Back in May, Enbridge (ENB -0.29%) announced that it had offered to acquire each of its publicly traded entities in a series of transactions that would simplify the company's corporate structure, enhance its credit profile, and reduce the risks associated with an unexpected policy change. After some negotiation, the Canadian pipeline giant has now agreed to merger terms with each of its sponsored vehicles. That puts the company on track to close its megamerger by year-end.

Details of the deals

Enbridge signed the first deal toward the end of August after agreeing to terms with MLP Spectra Energy Partners (SEP) to pay $3.3 billion for the 17% of the company it doesn't already own. The all-stock deal represents a 9.8% increase from Enbridge's initial offer, driven in large part by the improvement in the MLP marketplace since it first proposed the transaction.

Two people shaking hands with an energy facility in the background.

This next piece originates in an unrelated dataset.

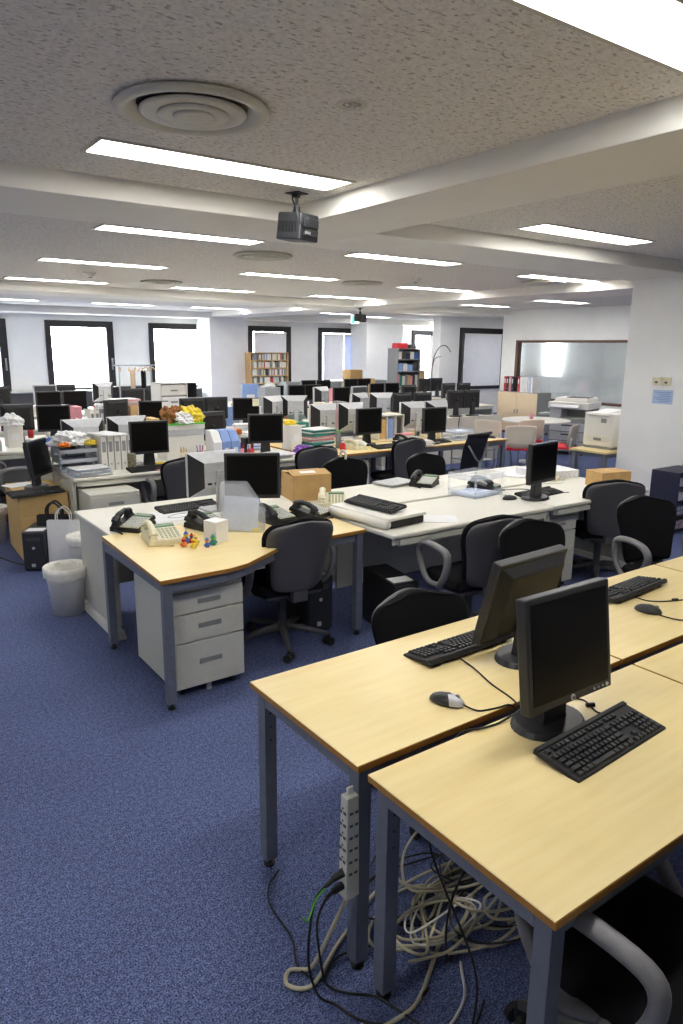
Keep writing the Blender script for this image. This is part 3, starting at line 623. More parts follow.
def silver_monitor(dark=True, W=.375):
    def f():
        Ht = .335; r = thing('computer_monitor', 'x', 'monitor'); X = Tm(0, -.06, .275)
        mon_body(r, X, W, Ht, 'silver', 'screen' if dark else 'screeng', logo=False)
        v = [(-W/2, .02, -Ht/2), (W/2, .02, -Ht/2), (W/2, .02, Ht/2), (-W/2, .02, Ht/2), (-W*.3, .115, -Ht*.26), (W*.3, .115, -Ht*.26), (W*.3, .115, Ht*.3), (-W*.3, .115, Ht*.3)]
        m = MB().t(X); m._a(v, [(0, 1, 5, 4), (2, 3, 7, 6), (4, 5, 6, 7)]); m.m(1)._a(v, [(1, 2, 6, 5), (3, 0, 4, 7)]); m.m(0)._a(v, [(0, 3, 2, 1)])
        bk = m.build('rear_cover', ['silver', 'blackm'], r)
        m = MB().t(X); m.box(-.03, .112, -.24, .03, .14, .04); m.box(-.02, .139, -.0, .02, .145, .02); m.build('support_arm', 'silver', r, bevel=.006)
        m = MB().t(X)
        for k in range(4): m.box(-.09+k*.05, .1145, -Ht*.2, -.06+k*.05, .118, -Ht*.15)
        m.build('socket', 'black', bk)
        MB().prism([(-.11, -.1), (.11, -.1), (.1, .09), (-.1, .09)], 0, .018, .06).build('stand_base', 'silver', r, bevel=.005)
        MB().box(-.03, .052, .016, .03, .08, .08).build('neck', 'silver', r, bevel=.004)
        return r
    return f
BM, BP, SM, SG = black_monitor(), black_monitor(logo=False), silver_monitor(), silver_monitor(False)
def mon(kind, x, y, rz, label, z=DH, group=None):
    k = {'b': BP, 's': SM, 'g': SG}[kind]
    return put('mon'+kind, k, label, 'monitor', (x, y, z), math.radians(rz), group)
# the two in front
put('monL', black_monitor(W=.365, Ht=.332, z=.27, tilt=.14), 'upright black monitor with a small round badge on the nearest maple desk', 'monitor', (1.652, 1.235, DH), math.radians(-1))
put('monT', black_monitor(W=.385, Ht=.325, z=.235, tilt=.24, logo=False), 'black monitor turned away and leaning back, on the second row desk', 'monitor', (1.965, 1.57, DH), math.radians(183))
# keyboards
def keyboard(W=.45, D=.15, back=.022):
    def f():
        r = thing('keyboard', 'x', 'keyboard'); a = math.atan2(back, D); X = Tm(0, 0, .004, 0, a)
        MB().t(X).box(-W/2, -D/2, .0, W/2, D/2, .014, .002).box(-W/2, D/2-.02, .008, W/2, D/2, .02, .003).build('case', 'blackm', r, bevel=.002, seg=1)
        m = MB().t(X); p = .0188; x0 = -W/2+.012
        rows = [(-.058, [1.25, 1.25, 1.25, 5.6, 1.25, 1.25, 1.25, 1.5]), (-.039, [2.25]+[1]*10+[2.35]), (-.02, [1.75]+[1]*11+[1.85]), (-.001, [1.5]+[1]*12+[1.1]), (.018, [1]*13+[1.6]), (.043, [1, -.6, 1, 1, 1, 1, -.4, 1, 1, 1, 1, -.4, 1, 1, 1, 1])]
        def key(x, y, w_): m.m(0).box(x+.0008, y-p/2+.0008, .012, x+w_*p-.0008, y+p/2-.0008, .0225, .0026)
        for y, ws in rows:
            x = x0
            for w_ in ws:
                if w_ > 0: key(x, y, w_)
                x += abs(w_)*p
        x = x0+15.1*p
        for i in range(3):
            for y in (.043, .018, -.001): key(x+i*p, y, 1)
            key(x+i*p, -.058, 1)
        key(x+p, -.039, 1); x += 3.25*p
        for i in range(4):
            for y in (.018, -.001, -.02, -.039, -.058):
                if x+i*p+p < W/2-.004: key(x+i*p, y, 1)
        m.build('keys', 'keyl', r)
        for sx in (-1, 1): MB().box(sx*(W/2-.05)-.012, D/2-.022, .0, sx*(W/2-.05)+.012, D/2-.014, back*.95).build('foot', 'blackm', r)
        return r
    return f
KB = keyboard()
def kb(x, y, rz, label, z=DH): return put('kb', KB, label, 'keyboard', (x, y, z), math.radians(rz))
kb(1.69, 1.065, 3, 'black full size keyboard in front of the upright monitor on the nearest desk')
kb(1.83, 1.775, 181, 'black keyboard seen from behind the back-turned monitor, second row')
kb(2.95, 1.80, 184, 'black keyboard on the second row desk at the right, before the loop arm chair')
kb(4.42, 3.53, 4, 'black keyboard below the slim black monitor on the white desk')
kb(1.95, 4.55, 4, 'black keyboard on the pale mat behind the cream phone')
kb(2.86, 3.62, -84, 'dark keyboard lying on the upturned white lid', DH+.085)
kb(2.33, 6.22, 2, 'dark keyboard under the black screen on the left white desk')
kb(5.15, 6.26, 2, 'dark keyboard under the black screen in the middle row')
kb(5.86, 6.28, 4, 'grey keyboard beside the mesh chair in the middle row')
def mouse():
    r = thing('computer_mouse', 'x', 'mouse')
    pr = [(0, .001), (.026, .001), (.03, .006), (.029, .014), (.025, .024), (.017, .032), (.008, .036), (.0005, .037)]
    m = MB(); m.lathe(pr, 20, caps=False); m.v = [(x, y*1.95, z*(1-.0*y)*(1 if y > 0 else .95)) for x, y, z in m.v]
    b = m.build('body', 'bezel', r, smooth=True)
    m = MB(); m.lathe([(a*1.012, z+.0008) for a, z in pr[2:]], 20, caps=False); m.v = [(x, y*1.95, z) for x, y, z in m.v]
    m.f, m.mi = zip(*[(f, 0) for f in m.f if all(m.v[i][1] > .004 for i in f)]); m.f = list(m.f); m.mi = list(m.mi)
    m.build('button_cover', 'silver', r, smooth=True)
    MB().cyl((-.003, .035, .031), (.003, .035, .031), .008).build('wheel', 'greyd', r)
    return r
put('mouse', mouse, 'black and silver mouse on the second row desk, near the left keyboard', 'mouse', (1.485, 1.49, DH), math.radians(-154))
def mouse2():
    r = mouse(); [bpy.data.objects.remove(c) for c in list(bpy.data.objects) if c.parent == r and c.name.startswith('button_cover')]; return r
put('mouse2', mouse2, 'plain black mouse on the second row desk, right of the monitors', 'mouse', (2.77, 1.59, DH), math.radians(195))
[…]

Image source: Getty Images.

Enbridge followed that announcement with two more in mid-September, which covered the rest of its publicly traded entities. In one transaction, the company agreed to acquire Enbridge Income Fund Holdings (TSX: ENF) for 4.7 billion in Canadian dollars ($3.6 billion), consisting of stock and CA$0.45 per share in cash. The new price represents an 11.3% increase from the company's initial offer in May. In addition, the company agreed to terms with its namesake MLP Enbridge Energy Partners (EEP) and Enbridge Energy Management (NYSE: EEQ) on all-stock transactions worth $3.5 billion. Given the agreed-upon exchange ratios, Enbridge is paying 8.7% more for Enbridge Energy Partners than its initial offer and 16% more for Enbridge Energy Management.

How these transactions will impact Enbridge

Enbridge initially offered roughly $8.8 billion in stock to buy out all its sponsored vehicles. However, given the new exchange ratios, the company will end up paying about $10.4 billion to roll up all these entities. Despite that higher cost, Enbridge's three-year financial guidance won't change, nor will its plans to increase its dividend at a 10% annual rate through 2020.

While the transactions will be neutral to that three-year plan, they should deliver significant benefits in both the near and long term. First, by eliminating the distributions these entities paid their respective investors, Enbridge will retain a higher percentage of its internally generated cash flow, which will help finance its expansion projects. That factor will help enhance Enbridge's credit profile, which is getting a further boost by its decision to sell CA$7.5 billion ($5.8 billion) of noncore assets this year.

Further, these transactions will enable Enbridge to avoid the risks associated with the policy change that significantly affected the cash flows of its MLPs and their ability to thrive as stand-alone entities.

Finally, Enbridge sees the potential to capture significant benefits after 2020 by taking advantage of some tax optimization strategies.

By simplifying its corporate structure and improving its financial profile, Enbridge will be in an even better position to grow shareholder value in the coming years. The company will be much less reliant on the capital markets for the funding it needs to expand its portfolio, which will reduce the risk that it would need to cut its high-yielding dividend to finance growth projects or pay down debt.

All the more reason to buy

With merger agreements in place to take all its sponsored vehicles private, Enbridge has taken another step toward easing investors' concerns about its ability to grow its dividend at a high rate in the coming years. Those concerns have weighed on Enbridge's stock over the past year, which is why shares currently sell for around 10.5 times cash flow, dirt cheap compared to most pipeline peers. Add that growth, income, and price to the fact that the company is working hard to mitigate risk, and Enbridge continues to be one of the best energy stocks to buy these days, in my opinion.